C’est donc lui, le «coordonnateur de la communication» dans le «Conseil continental de la nation guaranie» (CCNAGUA). A lire le titre pompeux, à examiner le CV - une succession de postes de communicant, de plus en plus importants à mesure que les années ont passé - et à balayer la kyrielle de photographies qui le montrent microphone à la main, on s’attendait à discuter avec un communicant sans aspérité, au discours rodé, professionnellement impersonnel… Il n’en est rien. Dès la première minute de la conversation téléphonique, on comprend que Jacinto Aceri est plutôt le genre d’homme avec qui on aimerait bien poursuivre l’interview autour d’un verre.

«Culture de la joie». Son rôle actuel de représentant régional de la communauté guaranie ? Une succession «d'opportunités» et de «propositions», explique-t-il en égrenant les étapes pour montrer que, finalement, tout ça n'est qu'une progression on ne peut plus normale. «Peut-être que c'était le destin que j'avais à vivre : depuis que je suis petit, j'aime étudier.» Il part de sa province natale du nord de l'Argentine pour aller se former en Bolivie, convaincu que la communication est l'outil dont il a besoin pour défendre ses origines. Les particularités de la nation guaranie, «il faudrait des heures pour commencer à les expliquer», mais si on devait résumer à très gros traits les valeurs de cette ethnie répartie entre les régions amazoniennes d'Argentine, du Brésil, du Paraguay, de l'Uruguay, de la Bolivie et de l'Equateur, on pourrait employer des mots comme «la solidarité, le respect, la joie, l'union».

«La culture guaranie est une culture de la joie, continue-t-il. Nous pourrions considérer notre langue comme la langue de la nature.» Jacinto Aceri a grandi en gardant un souvenir ému des célébrations annuelles au cours desquelles on rend hommage au «créateur» autour d'un grand repas, au travers de marches et de danses. Un moment de partage, une fête comme celle de Noël mais «qui n'est pas faite pour commercialiser quelque chose». Car les Guaranis n'ont pas été épargnés par le scénario bien connu : les Occidentaux sont arrivés, ont imposé leur culture et tenté de faire disparaître celle des autres. «La colonisation, c'est un mot utilisé pour désigner un fait de violence, explique le communicant, avec calme et précision : Il s'agit d'imposer quelque chose, et, pour ce faire, c'est la violence qui est employée.»

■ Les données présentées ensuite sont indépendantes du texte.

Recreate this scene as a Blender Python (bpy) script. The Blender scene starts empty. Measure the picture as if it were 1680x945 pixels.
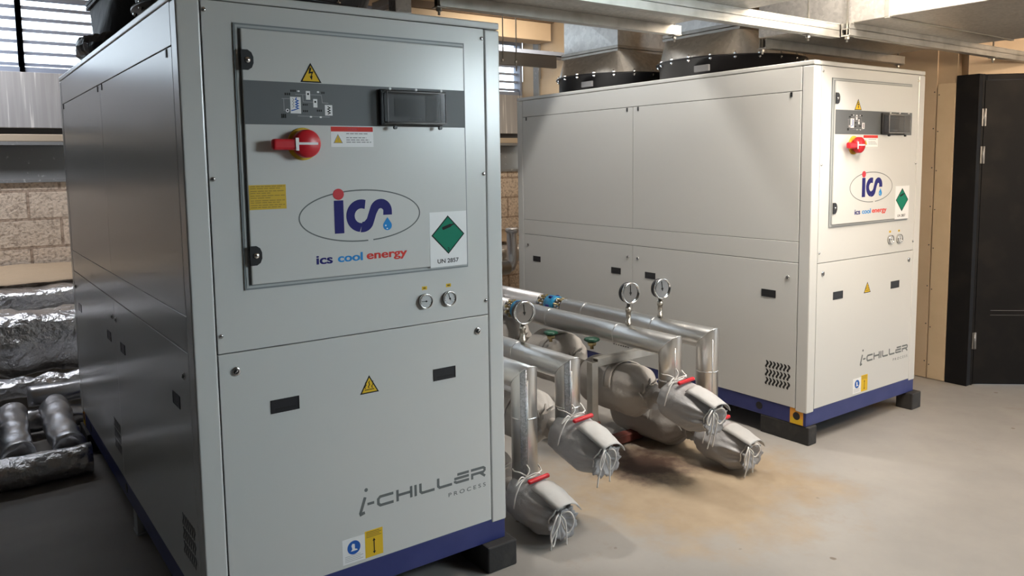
import bpy, bmesh, math, random
from mathutils import Vector, Matrix, noise

S = bpy.context.scene
COL = S.collection
PI = math.pi
sin, cos = math.sin, math.cos

# ------------------------------------------------------------------ camera
cd = bpy.data.cameras.new('camera')
cam = bpy.data.objects.new('camera', cd)
COL.objects.link(cam)
CP = Vector((-0.561699, -2.302980, 1.512615))
CF = Vector((0.577484, 0.810574, -0.097377))
CR = Vector((0.813479, -0.581392, -0.015301))
CU = Vector((0.069017, 0.070379, 0.995130))
cam.matrix_world = Matrix(((CR.x, CU.x, -CF.x, CP.x), (CR.y, CU.y, -CF.y, CP.y), (CR.z, CU.z, -CF.z, CP.z), (0, 0, 0, 1)))
cd.sensor_fit = 'HORIZONTAL'
cd.sensor_width = 36.0
cd.lens = 1278.4 / 1680 * 36.0
cd.shift_x = (840 - 816.04) / 1680
cd.shift_y = -(472.5 - 393.41) / 1680
cd.clip_start = 0.05
S.camera = cam

# ------------------------------------------------------------------ world and lights
S.view_settings.view_transform = 'Standard'
S.view_settings.look = 'None'
S.view_settings.gamma = 1.0
S.view_settings.use_curve_mapping = False
S.view_settings.exposure = 0.0
w = bpy.data.worlds.new('world')
S.world = w
w.use_nodes = True
wb = w.node_tree.nodes['Background']
wtc = w.node_tree.nodes.new('ShaderNodeTexCoord')
wsp = w.node_tree.nodes.new('ShaderNodeSeparateXYZ')
wrp = w.node_tree.nodes.new('ShaderNodeValToRGB')
w.node_tree.links.new(wtc.outputs['Generated'], wsp.inputs[0])
w.node_tree.links.new(wsp.outputs[2], wrp.inputs[0])
w.node_tree.links.new(wrp.outputs[0], wb.inputs[0])
wrp.color_ramp.elements[0].position = 0.0
wrp.color_ramp.elements[1].position = 0.03
wrp.color_ramp.elements[0].color = (0.16, 0.16, 0.15, 1)
wrp.color_ramp.elements[1].color = (0.78, 0.90, 1.0, 1)
wb.inputs[1].default_value = 5.0


def area(name, loc, target, sx, sy, power, color, spread=180):
    l = bpy.data.lights.new(name, 'AREA')
    l.shape = 'RECTANGLE'
    l.size, l.size_y = sx, sy
    l.energy = power
    l.color = color
    l.spread = math.radians(spread)
    o = bpy.data.objects.new(name, l)
    COL.objects.link(o)
    o.location = loc
    d = Vector(target) - Vector(loc)
    o.rotation_euler = d.to_track_quat('-Z', 'Y').to_euler()
    return o


# batten lamp hanging in the gap between the two overhead ducts
area('lamp_between_ducts', (2.72, -0.75, 2.66), (2.74, -0.7, 0), 0.16, 1.3, 92, (1.0, 0.91, 0.80))
# lamp over the aisle between the two units, near their back ends
sl = bpy.data.lights.new('lamp_over_aisle', 'SPOT')
sl.energy = 130
sl.color = (1.0, 0.96, 0.90)
sl.spot_size = math.radians(68)
sl.spot_blend = 0.12
sl.shadow_soft_size = 0.06
so = bpy.data.objects.new('lamp_over_aisle', sl)
COL.objects.link(so)
so.location = (2.5, 1.41, 3.3)
so.rotation_euler = (Vector((2.62, 1.41, 0)) - so.location).to_track_quat('-Z', 'Y').to_euler()
# unseen fill lights added to brighten the back wall
area('fill_back_left', (-0.7, 4.15, 3.2), (-0.6, 4.75, 1.2), 1.6, 0.2, 29, (0.95, 0.96, 1.0), 120)
area('fill_back_right', (3.9, 3.5, 2.75), (4.5, 4.9, 1.4), 0.8, 0.4, 20, (1.0, 0.88, 0.72))
# unseen fill lights added in front: warm on the right, cooler in the middle
area('fill_front_warm', (4.0, -3.6, 2.9), (3.7, 0, 0.9), 1.3, 0.5, 205, (1.0, 0.78, 0.57))
area('fill_door_side', (3.3, -1.7, 2.05), (4.9, 0.7, 0.9), 0.6, 0.3, 17, (1.0, 0.80, 0.58), 120)
area('fill_front_cool', (3.0, -2.7, 2.05), (0.15, 0, 1.15), 0.9, 0.6, 22, (0.80, 0.94, 1.0), 100)

# ------------------------------------------------------------------ materials
MATS = {}


def mat(name, color, rough=0.5, metal=0.0, bump=None, var=None, coat=0.0, emit=None, alpha=None, trans=0.0, spec=None):
    """bump=(scale, strength, detail, distance); var=(scale, color2, lo, hi)"""
    m = bpy.data.materials.new(name)
    m.use_nodes = True
    nt = m.node_tree
    b = nt.nodes['Principled BSDF']
    b.inputs['Base Color'].default_value = (*color, 1)
    b.inputs['Roughness'].default_value = rough
    b.inputs['Metallic'].default_value = metal
    b.inputs['Coat Weight'].default_value = coat
    if spec is not None:
        b.inputs['Specular IOR Level'].default_value = spec
    if trans:
        b.inputs['Transmission Weight'].default_value = trans
    if alpha is not None:
        b.inputs['Alpha'].default_value = alpha
    if emit:
        b.inputs['Emission Color'].default_value = (*color, 1)
        b.inputs['Emission Strength'].default_value = emit
    tc = nt.nodes.new('ShaderNodeTexCoord')
    if var:
        n = nt.nodes.new('ShaderNodeTexNoise')
        n.inputs['Scale'].default_value = var[0]
        n.inputs['Detail'].default_value = 5
        nt.links.new(tc.outputs['Object'], n.inputs['Vector'])
        r = nt.nodes.new('ShaderNodeValToRGB')
        r.color_ramp.elements[0].position = var[2]
        r.color_ramp.elements[1].position = var[3]
        r.color_ramp.elements[0].color = (*color, 1)
        r.color_ramp.elements[1].color = (*var[1], 1)
        nt.links.new(n.outputs['Fac'], r.inputs[0])
        nt.links.new(r.outputs[0], b.inputs['Base Color'])
    if bump:
        n = nt.nodes.new('ShaderNodeTexNoise')
        n.inputs['Scale'].default_value = bump[0]
        n.inputs['Detail'].default_value = bump[2]
        nt.links.new(tc.outputs['Object'], n.inputs['Vector'])
        bp = nt.nodes.new('ShaderNodeBump')
        bp.inputs['Strength'].default_value = bump[1]
        bp.inputs['Distance'].default_value = bump[3]
        nt.links.new(n.outputs['Fac'], bp.inputs['Height'])
        nt.links.new(bp.outputs[0], b.inputs['Normal'])
    MATS[name] = m
    return m


M_cab = mat('cabinet_paint', (0.60, 0.605, 0.59), 0.25, bump=(300, 0.06, 2, 0.001))
M_gap = mat('seam_dark', (0.055, 0.055, 0.06), 0.7)
M_gask = mat('grey_gasket', (0.20, 0.22, 0.23), 0.5)
M_gaskl = mat('light_gasket', (0.42, 0.44, 0.44), 0.45)
M_blue = mat('blue_base_paint', (0.022, 0.032, 0.15), 0.42, var=(9, (0.032, 0.042, 0.17), .4, .7))
M_black = mat('black_plastic', (0.012, 0.012, 0.014), 0.4)
M_blackm = mat('black_satin_steel', (0.018, 0.018, 0.022), 0.38)
M_rubber = mat('black_rubber', (0.022, 0.021, 0.021), 0.75, var=(14, (0.05, 0.045, 0.04), .45, .8), bump=(60, .4, 4, .003))
M_band = mat('grey_band', (0.105, 0.113, 0.118), 0.55)
M_white = mat('white_print', (0.80, 0.80, 0.80), 0.5)
M_yel = mat('yellow_print', (0.72, 0.47, 0.03), 0.7, spec=.25)
M_yel2 = mat('yellow_label', (0.62, 0.42, 0.05), 0.7, spec=.25)
M_ink = mat('black_ink', (0.012, 0.012, 0.012), 0.7, spec=.25)
M_dim = mat('faded_ink', (0.30, 0.20, 0.02), 0.5)
M_txt = mat('grey_ink', (0.25, 0.25, 0.26), 0.5)
M_red = mat('red_plastic', (0.55, 0.012, 0.022), 0.35)
M_redp = mat('red_print', (0.62, 0.05, 0.04), 0.7, spec=.25)
M_navy = mat('navy_print', (0.018, 0.018, 0.14), 0.7, spec=.25)
M_sky = mat('light_blue_print', (0.025, 0.24, 0.60), 0.7, spec=.25)
M_blp = mat('blue_print', (0.02, 0.11, 0.42), 0.7, spec=.25)
M_green = mat('green_print', (0.006, 0.19, 0.115), 0.7, spec=.25)
M_lgrey = mat('logo_grey', (0.14, 0.15, 0.15), 0.7, spec=.25)
M_orange = mat('orange_sticker', (0.75, 0.33, 0.04), 0.5)
M_chrome = mat('chrome', (0.72, 0.72, 0.72), 0.16, 1.0)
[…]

Les Guaranis ont vu le territoire sur lequel ils vivaient découpé entre plusieurs Etats, comme d'autres nations indigènes. «Indigène, c'est d'ailleurs un terme qu'il faut déconstruire», ajoute-t-il, puisqu'il n'y a pas une unique culture indigène. «Pourquoi ne les nomme-t-on pas, pourquoi ne parle-t-on pas de la nation X ou Y ?»

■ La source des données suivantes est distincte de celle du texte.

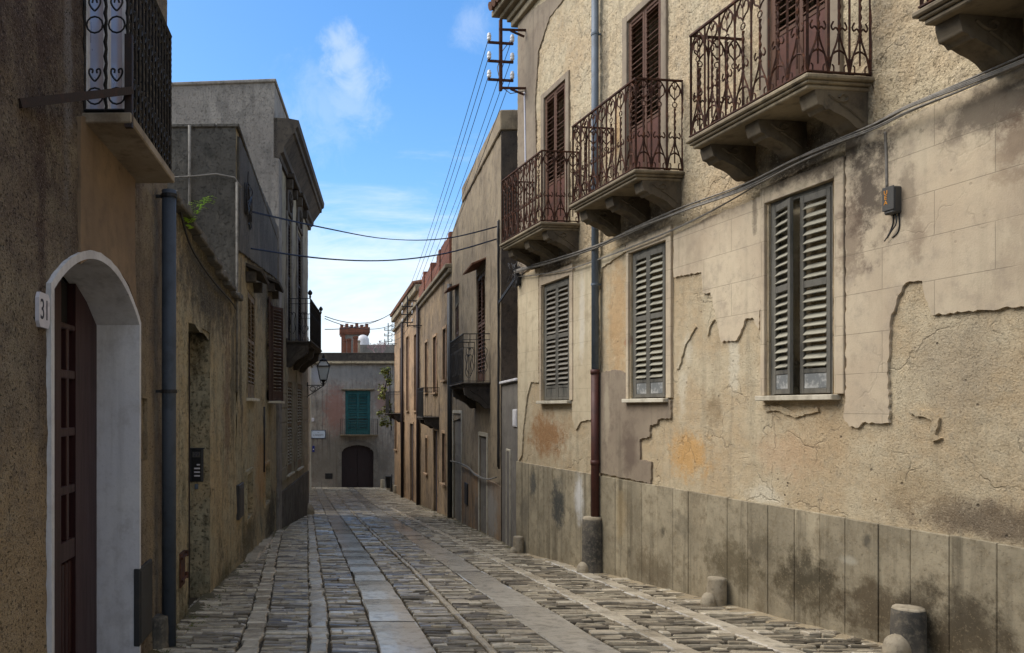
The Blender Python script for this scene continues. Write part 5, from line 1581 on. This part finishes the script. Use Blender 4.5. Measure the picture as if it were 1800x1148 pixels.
# ================================================================== THE STREET
def xleft(y):
    if y < 20.65: return LX(y)
    if y < 28.6: return -1.066 + .086 * (y - 20.7)
    return -.48
def xright(y):
    if y < 15.04: return 5.867 - .14 * y
    if y < 17.2: return 3.77 + (y - 15.04) * .085
    if y < 26: return 3.96 + .0443 * (y - 17.2)
    if y < 49: return 4.35 + (y - 26) * .0145
    return 8.0
b = NB('mortar_dirt')
n1 = b.noise(1.3, 5, .6); n2 = b.noise(30, 4, .6)
col = b.mix(n1, srgb(56, 50, 42), srgb(86, 78, 64)); col = b.mix(b.step(n2, .5, .7), col, srgb(98, 88, 72))
M['dirt'] = b.done(col, .95, b.bump(n2, .6, .02), spec=.15)
def stone_mat(name, c1, c2, c3, rlo, rhi, bs=.5):
    b = NB(name)
    g = b.n('ShaderNodeNewGeometry'); rnd = g.outputs['Random Per Island']
    col = b.ramp(rnd, [(0, c1), (.5, c2), (1, c3)])
    big = b.noise(.55, 4, .6); fine = b.noise(42, 4, .65); mid = b.noise(9, 4, .6)
    col = b.mix(b.math('MULTIPLY', b.step(mid, .45, .7), .45), col, srgb(74, 68, 60))
    col = b.mix(b.math('MULTIPLY', b.step(fine, .55, .75), .35), col, srgb(52, 48, 42))
    col = b.mix(b.math('MULTIPLY', b.step(b.noise(1.1, 4, .6, b.mapping((1, 1, 1), (3, 8, 0))), .55, .75), .3), col, srgb(150, 132, 104))
    r = b.n('ShaderNodeMapRange'); b.l(b.math('ADD', b.math('MULTIPLY', big, .7), b.math('MULTIPLY', mid, .3)), r.inputs[0])
    r.inputs[1].default_value = .35; r.inputs[2].default_value = .65; r.inputs[3].default_value = rlo; r.inputs[4].default_value = rhi
    h = b.math('ADD', mid, b.math('MULTIPLY', fine, .5))
    return b.done(col, r.outputs[0], b.bump(h, bs, .012), spec=.5)
M['cobble'] = stone_mat('cobble_stone', srgb(202, 189, 163), srgb(154, 142, 121), srgb(102, 93, 79), .14, .42)
M['strip'] = stone_mat('smooth_track_stone', srgb(206, 198, 182), srgb(192, 184, 168), srgb(176, 168, 153), .07, .22, .3)
M['pale_stone'] = stone_mat('pale_flag_stone', srgb(216, 204, 180), srgb(200, 187, 164), srgb(172, 160, 138), .08, .30)

# ground sheet
ys = np.concatenate([np.arange(-12, 62, 1.0), np.arange(62, 160, 8)])
xs = np.array([-60, -20, -6, -3, 0, 3, 6, 10, 25, 70])
mb = MB()
for y in ys:
    for x in xs: mb.v.append((float(x), float(y), gz(y) - .026))
nx = len(xs)
for j in range(len(ys) - 1):
    for i in range(nx - 1):
        mb.f.append([j * nx + i, j * nx + i + 1, (j + 1) * nx + i + 1, (j + 1) * nx + i]); mb.m.append(0); mb.sm.append(True)
g = mb.build('ground', M['dirt'], fix=False); g['kind'] = 'structure'

class Stones:
    def __init__(s): s.v = []; s.f = []; s.rnd = random.Random(17)
    def add(s, x0, x1, y0, y1, h=.018, jit=.012, inset=.008, tilt=.006, skew=0.0, up=0.0):
        r = s.rnd
        b = len(s.v)
        hz = h + r.uniform(-tilt, tilt) + up
        c = [(x0, y0), (x1, y0), (x1, y1), (x0, y1)]
        c = [(x + r.uniform(-jit, jit), y + r.uniform(-jit, jit) + skew * x) for x, y in c]
        ta = r.uniform(-tilt, tilt); tb = r.uniform(-tilt, tilt)
        mx = sum(p[0] for p in c) / 4; my = sum(p[1] for p in c) / 4
        w = max(.02, x1 - x0); d = max(.02, y1 - y0)
        for k, (q, dz) in enumerate(((0, -.05), (.0, -.012), (inset, 0))):
            for i, (x, y) in enumerate(c):
                fx = 1 - q * 2 / w if q else 1; fy = 1 - q * 2 / d if q else 1
                X = mx + (x - mx) * max(.3, fx); Y = my + (y - my) * max(.3, fy)
                s.v.append((X, Y, gz(Y) + hz + dz + ((x - mx) / w * ta + (y - my) / d * tb if k else 0)))
        for k in range(2):
            for i in range(4):
                j = (i + 1) % 4
                s.f.append((b + k * 4 + i, b + k * 4 + j, b + k * 4 + 4 + j, b + k * 4 + 4 + i))
        # domed top
        s.v.append((mx + r.uniform(-.1, .1) * w, my + r.uniform(-.1, .1) * d, gz(my) + hz + r.uniform(-.001, .003)))
        t = b + 12
        for i in range(4): s.f.append((b + 8 + i, b + 8 + (i + 1) % 4, t))
    def build(s, name, mat):
        me = bpy.data.meshes.new(name)
        me.from_pydata(s.v, [], s.f); me.materials.append(mat); me.update()
        o = bpy.data.objects.new(name, me); COL.objects.link(o); o['kind'] = 'structure'
        return o

def lerp_tab(tab):
    ys_, xs_ = zip(*tab)
    return lambda y: float(np.interp(y, ys_, xs_))
A_ = lerp_tab([(0, .74), (10, .74), (15, .68), (21, .61), (30, .47), (40, .30), (47, .17), (56, 0)])
B_ = lambda y: 2.26
C_ = lerp_tab([(0, .02), (8.6, 0), (12, -.06), (19, -.16), (28, -.3), (40, -.4)])
D_ = lerp_tab([(0, -.56), (7, -.59), (8.6, -.63), (12, -.75), (15, -.86), (20, -1.0), (24, -.9)])
E_ = lerp_tab([(0, 1.43), (12, 1.45), (19, 1.36), (30, 1.28), (50, 1.1)])
G_ = lambda y: 3.05
H_ = lambda y: 3.92
bands = [(D_, .17, 'pale', 23), (C_, .17, 'pale', 30), (A_, .45, 'strip', 56), (E_, .07, 'edge', 50), (B_, .46, 'strip', 56), (G_, .17, 'pale', 34), (H_, .2, 'pale', 13.5)]
ST = {'cob': Stones(), 'strip': Stones(), 'pale': Stones()}
YN, YF = 2.2, 56
for (fn, w, kind, yend) in bands:
    y = YN + random.random() * .5
    while y < yend:
        if kind == 'strip': L = random.uniform(.9, 1.9)
        elif kind == 'edge': L = random.uniform(.25, .7)
        else: L = random.uniform(.18, .36)
        c0, c1 = fn(y), fn(y + L)
        c = (c0 + c1) / 2
        if kind == 'strip':
            k = max(1, int(L / .45)); ww = w / 2 + random.uniform(-.012, .012)
            S = ST['strip']; r = S.rnd; b0 = len(S.v)
            rows = []
            up = random.uniform(-.004, .004)
            for j in range(k + 1):
                yy = y + .006 + (L - .012) * j / k; cc = fn(yy)
                je = [r.uniform(-.014, .014) for _ in range(2)]
                rows.append([(cc - ww + je[0], -.05), (cc - ww + je[0], .006), (cc - ww + .012 + je[0], .016 + up), (cc - ww * .3, .018 + up + r.uniform(-.002, .002)), (cc + ww * .3, .018 + up + r.uniform(-.002, .002)), (cc + ww - .012 + je[1], .016 + up), (cc + ww + je[1], .006), (cc + ww + je[1], -.05)])
                sk = random.uniform(-.02, .02) if j in (0, k) else 0
                for q, (xx, dz) in enumerate(rows[-1]): S.v.append((xx, yy + sk * (q - 3.5) / 4, gz(yy) + dz - (.012 if j in (0, k) and 1 < q < 6 else 0)))
            for j in range(k):
                for q in range(7):
                    S.f.append((b0 + j * 8 + q, b0 + j * 8 + q + 1, b0 + (j + 1) * 8 + q + 1, b0 + (j + 1) * 8 + q))
        elif kind == 'edge':
            ST['pale'].add(c - w / 2, c + w / 2, y + .005, y + L - .005, .026, .01, .01, .006)
        else:
            ww = w * random.uniform(.85, 1.15)
            if xleft(y) + .1 < c < xright(y) - .1: ST['pale'].add(c - ww / 2, c + ww / 2, y + .008, y + L - .008, .018, .016, .012, .006, up=.004)
        y += L
y = YN
cross = y + .4
while y < YF:
    far = y > 26
    p = random.uniform(.032, .062) * (1 if y < 14 else 1.25 if y < 26 else 1.8)
    edges = [(xleft(y) - .1, 0)]
    for (fn, w, kind, yend) in bands:
        c = fn(y)
        if y < yend and edges[0][0] < c < xright(y): edges.append((c, w))
    edges.append((xright(y) + .1, 0))
    flag = y > cross
    if flag: cross = y + random.uniform(.6, 1.05)
    for (a, wa), (c, wc) in zip(edges[:-1], edges[1:]):
        x = a + wa / 2 + .02; xe = c - wc / 2 - .02
        mid = (a + c) / 2
        side = mid > 2.6 or mid < .4
        wob = 0.03 * math.sin(mid * 3 + y * .7)
        while x < xe - .03:
            L = random.uniform(.10, .42) * (1 if not far else 1.5)
            x2 = min(x + L, xe)
            if xe - x2 < .06: x2 = xe
            dark = random.random() < .09
            if flag and random.random() < (.85 if side else .6):
                ST['pale'].add(x + .004, x2 - .004, y, y + p * 2.1, .022, .012, .010, .006, up=.005)
            elif not dark:
                ST['cob'].add(x + .004, x2 - .004, y + .005 + wob * .2, y + p - .005 + wob * .2, .012, .010, .006, .012, skew=random.uniform(-.02, .02))
            x = x2
    y += p * (2.15 if flag else 1.0)
for k, nm, mt in (('cob', 'cobblestone_paving', 'cobble'), ('strip', 'stone_tracks', 'strip'), ('pale', 'flagstone_bands', 'pale_stone')):
    o = ST[k].build(nm, M[mt])
print('stones', {k: len(s.v) // 13 for k, s in ST.items()})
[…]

Le travail est loin d'être achevé : la colonisation persiste, et passe aujourd'hui par d'autres biais. Le communicant la combat sur son propre terrain, puisque «la culture dominante a réussi à imposer ses produits dans d'autres strates de la société grâce à la massification des technologies de communication».

«Modes de vie». Dans ce contexte, être visible, c'est donc survivre : c'est pour cela que Jacinto Aceri sillonne la région depuis plusieurs années. En octobre, il était aux côtés du candidat «indigène» aux élections de Bolivie. A présent, il s'apprête à prendre l'avion pour porter son discours jusqu'à l'Ecole de l'anthropocène à Lyon, un événement «extrêmement important» parce que «c'est l'occasion d'avoir un débat sur les différents modes de vie qui existent sur la planète». Jacinto y participera à la conférence intitulée «Décoloniser l'écologie» : ça ne s'invente pas. L'homme veut amener l'exemple de sa culture guaranie. Mais il faut être modeste : il s'agit moins de servir de modèle que d'aider à penser à des sociétés différentes, et prouver qu'il existe aujourd'hui encore autre chose que la «société urbanisée».

Quand on lui parle du futur incertain, il approuve vigoureusement. «Je suis préoccupé par tout ce qui vient pour la nouvelle génération, notamment son lien à l'identité culturelle.» Normal, pour le père d'un petit garçon qui joue en bas pendant que nous parlons. En bas ? «En fait, je t'appelle perché en haut d'un arbre, pour avoir du réseau !» Voilà qui va compliquer le verre après l'interview.